How to establish a collaboration with other researcher?

It is generally good to be explicit about your expectations. You don't want to end up in a situation where one person thinks it is her/his project and the other person has a well deserved place in the "thank you section", while the other person thinks she/he deserves to be a co-author. Such a conflict is really bad for everybody involved.

So when I propose a collaboration or someone comes to me with a proposal, I will discuss co-authorship from the beginning. This makes the discussion less informal than you suggest in the question.

It may still happen (and it has happened to me) that someone comes for advise, and I give that advise under the assumption that I am not a co-author, and the original author is so happy with the advise that I end up being "upgraded" as author.

Similarly, but more tricky, it may happen that I am "downgraded" when my contribution is not significant enough to warrant authorship. Maybe because I did not invest enough time in it, or the sub-problem I am supposed to tackle turned out to be less relevant to the entire project than originally expected. The tricky part is that ideally the downgraded person has to agree otherwise we are in a conflict of the type we were trying to avoid.


Yes, usually it is an informal process. However, it implies the researchers to know each other work. That is why conferences are good to promote new collaborations: you have the opportunity to know more about other works through the seminars and then you have the social component (beer/poster sessions, coffee breaks and conference dinner) in order to facilitate the approach. The first objective is to find a common ground where the two researchers could work together complementing each other research.

As a Ph.D student you are stimulated to take Short-Term Scientific Missions(1) (STSM) in other labs, which is excellent to effectively establish and maturate a new collaboration. In addition, you start to open new perspectives for a possible postdoc position.

There are other possible approaches, such as inviting a professor to visit your lab, but I think that the best suitable for a PhD student is the formula conferences+STSM.


1 - A STSM could have a duration of a couple of weeks up to several months. If you are based on a European Union country you may be able to ask for financial support through the COST project (European Cooperation in Science & Technology).


I started several collaborations with other researchers as a PhD student.

All cases were "accidental" — i.e. I met my collaborators at a conference or seminar and found their talk interesting. The content of their talk was somewhat related to some part of my PhD thesis and I went to talk to them afterwards, asking a question and wondering if their approach to the subject could also work in the case I'm working with (or solve a particular problem I was working on).

I usually thought about their talk more in the weeks after and eventually contacted them by email, asking if they would be interested in working on some particular project together. (I guess their positive reply would be the official start date for the collaboration.)

Note that I was not head-hunting for collaborators — I wasn't trying to pick the most relevant talk, try to ask a meaningful question and relate their response back to my area of expertise — so I don't think the above would work as a manual How to Win Collaborators and Influence People¹.

However, attending talks and interacting with other researchers is certainly something you can try to do more, even if you are someone who is naturally held back / introvert (I am). (Actually, none of the collaborations were started during a social event such as a lunch discussion. If you have a question, my advice would be not to put it aside and wait for the "right" informal setting.)
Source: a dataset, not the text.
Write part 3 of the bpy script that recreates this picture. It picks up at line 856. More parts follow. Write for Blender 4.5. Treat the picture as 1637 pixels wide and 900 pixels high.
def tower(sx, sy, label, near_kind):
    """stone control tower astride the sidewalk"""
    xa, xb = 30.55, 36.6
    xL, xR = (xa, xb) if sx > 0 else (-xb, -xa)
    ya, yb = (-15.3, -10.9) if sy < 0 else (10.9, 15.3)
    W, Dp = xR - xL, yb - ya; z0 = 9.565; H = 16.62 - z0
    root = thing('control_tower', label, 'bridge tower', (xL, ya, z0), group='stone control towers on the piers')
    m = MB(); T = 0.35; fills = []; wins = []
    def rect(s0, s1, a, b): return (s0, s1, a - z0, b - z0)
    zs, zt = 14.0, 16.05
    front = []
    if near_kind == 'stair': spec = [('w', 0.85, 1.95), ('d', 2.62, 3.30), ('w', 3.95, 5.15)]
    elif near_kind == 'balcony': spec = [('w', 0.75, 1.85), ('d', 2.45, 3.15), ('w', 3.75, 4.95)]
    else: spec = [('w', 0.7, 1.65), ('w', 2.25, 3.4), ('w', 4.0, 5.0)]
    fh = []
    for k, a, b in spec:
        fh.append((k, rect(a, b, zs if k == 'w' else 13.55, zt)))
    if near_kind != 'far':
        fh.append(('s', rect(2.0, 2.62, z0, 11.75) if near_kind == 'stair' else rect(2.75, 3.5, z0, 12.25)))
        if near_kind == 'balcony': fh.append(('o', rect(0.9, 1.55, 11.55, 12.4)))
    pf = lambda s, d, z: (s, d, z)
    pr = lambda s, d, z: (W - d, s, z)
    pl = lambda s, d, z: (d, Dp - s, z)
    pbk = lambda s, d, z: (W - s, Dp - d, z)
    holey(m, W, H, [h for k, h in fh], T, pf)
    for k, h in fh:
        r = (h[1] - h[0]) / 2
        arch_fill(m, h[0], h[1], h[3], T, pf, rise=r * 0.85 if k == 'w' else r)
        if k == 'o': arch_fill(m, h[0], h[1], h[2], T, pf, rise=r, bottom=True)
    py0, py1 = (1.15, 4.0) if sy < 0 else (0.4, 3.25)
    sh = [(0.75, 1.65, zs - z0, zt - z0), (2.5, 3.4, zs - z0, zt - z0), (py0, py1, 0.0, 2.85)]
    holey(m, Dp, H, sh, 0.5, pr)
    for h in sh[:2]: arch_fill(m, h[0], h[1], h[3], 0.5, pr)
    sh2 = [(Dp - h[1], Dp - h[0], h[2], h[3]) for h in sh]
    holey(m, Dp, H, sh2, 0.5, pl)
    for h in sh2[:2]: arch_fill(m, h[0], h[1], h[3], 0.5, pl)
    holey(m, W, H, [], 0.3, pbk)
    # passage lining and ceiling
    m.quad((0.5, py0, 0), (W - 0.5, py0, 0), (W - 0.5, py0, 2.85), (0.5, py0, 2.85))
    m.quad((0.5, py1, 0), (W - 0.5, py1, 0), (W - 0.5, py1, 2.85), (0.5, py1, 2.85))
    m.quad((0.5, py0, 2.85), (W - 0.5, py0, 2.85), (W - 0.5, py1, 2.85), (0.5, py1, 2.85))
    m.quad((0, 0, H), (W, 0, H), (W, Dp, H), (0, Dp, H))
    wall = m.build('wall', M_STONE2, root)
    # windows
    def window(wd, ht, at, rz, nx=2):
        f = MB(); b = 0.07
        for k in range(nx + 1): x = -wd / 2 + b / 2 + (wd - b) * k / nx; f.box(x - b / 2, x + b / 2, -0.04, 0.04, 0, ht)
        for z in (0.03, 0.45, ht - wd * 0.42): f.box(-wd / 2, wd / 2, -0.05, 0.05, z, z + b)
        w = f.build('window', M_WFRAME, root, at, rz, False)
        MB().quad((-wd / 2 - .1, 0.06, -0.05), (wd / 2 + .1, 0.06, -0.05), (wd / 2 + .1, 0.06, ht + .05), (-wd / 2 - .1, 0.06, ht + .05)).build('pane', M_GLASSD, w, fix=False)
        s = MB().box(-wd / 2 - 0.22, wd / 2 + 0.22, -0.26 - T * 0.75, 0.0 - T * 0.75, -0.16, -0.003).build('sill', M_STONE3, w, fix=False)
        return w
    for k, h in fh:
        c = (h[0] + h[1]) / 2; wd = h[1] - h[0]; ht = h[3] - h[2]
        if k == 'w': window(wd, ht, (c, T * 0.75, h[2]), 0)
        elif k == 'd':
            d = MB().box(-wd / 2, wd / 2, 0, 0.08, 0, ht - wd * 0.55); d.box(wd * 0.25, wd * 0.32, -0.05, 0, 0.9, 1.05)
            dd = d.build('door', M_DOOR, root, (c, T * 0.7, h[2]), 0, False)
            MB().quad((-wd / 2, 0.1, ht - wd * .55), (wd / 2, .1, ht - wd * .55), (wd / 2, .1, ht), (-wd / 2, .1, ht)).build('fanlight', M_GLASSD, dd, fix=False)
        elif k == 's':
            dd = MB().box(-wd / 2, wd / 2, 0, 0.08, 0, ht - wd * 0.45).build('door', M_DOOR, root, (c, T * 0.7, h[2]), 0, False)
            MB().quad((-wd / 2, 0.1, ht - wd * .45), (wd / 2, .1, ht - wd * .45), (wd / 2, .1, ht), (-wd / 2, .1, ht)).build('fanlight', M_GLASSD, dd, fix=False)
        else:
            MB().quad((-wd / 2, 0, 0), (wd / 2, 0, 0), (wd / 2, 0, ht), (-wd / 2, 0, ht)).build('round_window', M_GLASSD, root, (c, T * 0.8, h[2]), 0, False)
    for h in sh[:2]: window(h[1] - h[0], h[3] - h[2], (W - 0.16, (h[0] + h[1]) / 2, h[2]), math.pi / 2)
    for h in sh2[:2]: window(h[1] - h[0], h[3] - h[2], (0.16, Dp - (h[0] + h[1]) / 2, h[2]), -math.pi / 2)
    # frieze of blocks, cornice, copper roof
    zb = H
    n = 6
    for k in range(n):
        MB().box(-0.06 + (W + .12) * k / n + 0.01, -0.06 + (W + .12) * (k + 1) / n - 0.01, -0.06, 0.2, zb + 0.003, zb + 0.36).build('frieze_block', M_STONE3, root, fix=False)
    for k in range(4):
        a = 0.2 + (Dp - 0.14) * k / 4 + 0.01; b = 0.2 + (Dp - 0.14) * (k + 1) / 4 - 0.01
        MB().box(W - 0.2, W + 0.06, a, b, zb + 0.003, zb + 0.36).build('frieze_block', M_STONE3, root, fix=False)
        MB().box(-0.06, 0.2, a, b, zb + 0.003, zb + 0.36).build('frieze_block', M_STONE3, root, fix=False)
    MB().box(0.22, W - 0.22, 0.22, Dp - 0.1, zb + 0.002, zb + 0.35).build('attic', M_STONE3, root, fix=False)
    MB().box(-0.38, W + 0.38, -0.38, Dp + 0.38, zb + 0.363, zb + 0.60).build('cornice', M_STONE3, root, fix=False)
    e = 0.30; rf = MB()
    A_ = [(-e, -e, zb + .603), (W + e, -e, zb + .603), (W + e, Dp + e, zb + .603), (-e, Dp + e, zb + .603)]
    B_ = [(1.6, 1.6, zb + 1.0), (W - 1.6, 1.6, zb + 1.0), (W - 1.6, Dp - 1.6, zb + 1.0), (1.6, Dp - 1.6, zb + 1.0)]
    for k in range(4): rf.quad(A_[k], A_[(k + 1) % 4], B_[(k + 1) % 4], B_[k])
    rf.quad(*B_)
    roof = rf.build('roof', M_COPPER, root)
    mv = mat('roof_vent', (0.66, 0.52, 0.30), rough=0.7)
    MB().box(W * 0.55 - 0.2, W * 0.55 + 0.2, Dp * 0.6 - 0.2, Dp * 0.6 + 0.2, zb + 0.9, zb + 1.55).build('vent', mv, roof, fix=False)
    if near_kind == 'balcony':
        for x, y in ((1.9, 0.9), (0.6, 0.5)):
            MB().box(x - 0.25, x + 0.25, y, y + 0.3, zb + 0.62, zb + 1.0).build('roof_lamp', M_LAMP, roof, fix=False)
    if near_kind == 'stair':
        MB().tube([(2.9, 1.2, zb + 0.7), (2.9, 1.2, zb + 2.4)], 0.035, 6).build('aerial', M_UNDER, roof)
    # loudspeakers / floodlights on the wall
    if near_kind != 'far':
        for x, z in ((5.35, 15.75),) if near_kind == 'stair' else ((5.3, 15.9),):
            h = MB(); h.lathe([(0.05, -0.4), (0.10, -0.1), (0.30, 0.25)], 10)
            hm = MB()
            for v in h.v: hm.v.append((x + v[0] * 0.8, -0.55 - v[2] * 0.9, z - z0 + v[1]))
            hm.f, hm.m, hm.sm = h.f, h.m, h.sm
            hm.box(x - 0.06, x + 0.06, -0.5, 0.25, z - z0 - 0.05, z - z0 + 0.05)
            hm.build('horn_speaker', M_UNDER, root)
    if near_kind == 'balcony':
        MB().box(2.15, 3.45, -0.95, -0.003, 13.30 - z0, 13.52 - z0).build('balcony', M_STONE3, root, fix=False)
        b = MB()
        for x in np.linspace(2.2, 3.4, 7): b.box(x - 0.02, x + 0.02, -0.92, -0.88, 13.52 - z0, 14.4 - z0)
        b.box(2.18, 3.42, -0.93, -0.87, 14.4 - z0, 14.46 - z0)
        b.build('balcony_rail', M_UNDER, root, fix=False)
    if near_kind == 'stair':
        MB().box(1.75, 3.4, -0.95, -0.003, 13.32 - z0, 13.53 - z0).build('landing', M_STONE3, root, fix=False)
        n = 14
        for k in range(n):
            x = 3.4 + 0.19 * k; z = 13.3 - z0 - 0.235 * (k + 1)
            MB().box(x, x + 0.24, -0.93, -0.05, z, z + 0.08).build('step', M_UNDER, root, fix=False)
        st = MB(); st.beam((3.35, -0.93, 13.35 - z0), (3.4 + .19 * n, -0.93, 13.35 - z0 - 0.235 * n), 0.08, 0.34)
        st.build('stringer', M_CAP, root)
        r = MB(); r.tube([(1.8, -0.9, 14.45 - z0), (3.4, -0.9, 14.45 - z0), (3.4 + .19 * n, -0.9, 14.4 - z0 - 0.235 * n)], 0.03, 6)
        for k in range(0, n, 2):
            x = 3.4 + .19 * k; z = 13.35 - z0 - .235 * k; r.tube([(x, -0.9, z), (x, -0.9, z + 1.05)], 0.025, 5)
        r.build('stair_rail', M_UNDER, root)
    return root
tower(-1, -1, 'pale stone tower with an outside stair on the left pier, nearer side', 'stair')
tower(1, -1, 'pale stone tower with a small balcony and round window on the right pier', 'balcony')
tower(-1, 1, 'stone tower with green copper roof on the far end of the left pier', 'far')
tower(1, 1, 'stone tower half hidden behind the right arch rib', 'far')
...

¹ I haven't read the book I'm alluding to, I just find the title memorable.


The only collaboration that wasn't initiated by myself was with my advisor and his coauthor. My advisor had asked me to read over a preprint of his, where he and his coauthor were stuck for some time. I happened to be able to solve their problem.

Being approached as a PhD student about collaboration is naturally a rather rare case, as for most researchers PhD students of colleagues are not really the go-to expert — apart from your advisor not many people will know in what area you are trained and your advisor is more likely to have more expertise than you.